The answer, a relieving one for the sixty percent of voters who view Trump unfavorably, is probably no. Trump has proven his ability to capture the attention of reality TV fans and dissatisfied conservatives across the country. Nevertheless, the purpose of Trump’s appearance on the political stage this past year is the same as it was in all of his various guest appearances: to capture viewers’ attention. His role on Home Alone 2 was part of the director’s effort to win the sequel as much popularity as its highly successful precursor. Now, he’s enlivening an election season when less than half of all Americans follow what is happening in public affairs “most of the time.” CNN allows Trump to share a split-screen with Jeb Bush because it is likely that the latter cannot command a TV audience’s attention on his own, with his unrecognizable voice, unremarkable glasses, and unappealing pallor.

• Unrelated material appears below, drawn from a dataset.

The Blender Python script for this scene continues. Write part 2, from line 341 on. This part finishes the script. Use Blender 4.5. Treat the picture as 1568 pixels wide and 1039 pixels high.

Candidate Trump relies on the same attention-grabbing symbols as Cameo Trump: a red “Make America Great Again” baseball cap covers his blonde hair, “You’re Deported” replaces “You’re Fired”— a phrase he has barked at hundreds of contestants on The Apprentice. Many of his supporters see Trump as a kind of Jay Gatsby, a tycoon whose outward proof of wealth gives him a sense of credibility so strong that those drawn into his circle become unconcerned about the origin of his fortunes. In this way, Trump has hidden his political inexperience behind the mask of “The Donald.”
However, a successful presidential campaign necessitates that candidates demonstrate their policy expertise. The responsibilities of the Commander-in-Chief require an emotional and intellectual dexterity that endures longer than a movie scene or a twelve-week-long television season, an ability to cultivate a legacy beyond catch-phrases and sloganed hats. Even in a field where Trump, Ben Carson, and Carly Fiorina have highlighted their “outsider” status, as the primaries draw nearer, political inexperience is scrutinized. Carson fell from first to fourth place in the wake of the Paris terrorist attacks as voters questioned his lack of foreign policy experience and recent outlandish claims, such as that the Pyramids of Giza were built to store grain. And it’s likely that Trump, too, will continue to fall as his inexperience surfaces even more.
Eventually, the laugh-producing guest star exits, the episode ends, or the TV audience becomes bored. They lose interest in a reality show that does not reflect their own lives and change the channel to something relatable, something established. Their focus turns to more mainstream candidates such as Marco Rubio or Ted Cruz — who now trails Trump by just four percentage points in the Quinnipiac Poll. If Cruz’s trajectory continues as the first primaries and caucuses begin in February, Trump’s candidacy will become just a flashy advertisement for the real presidential campaign.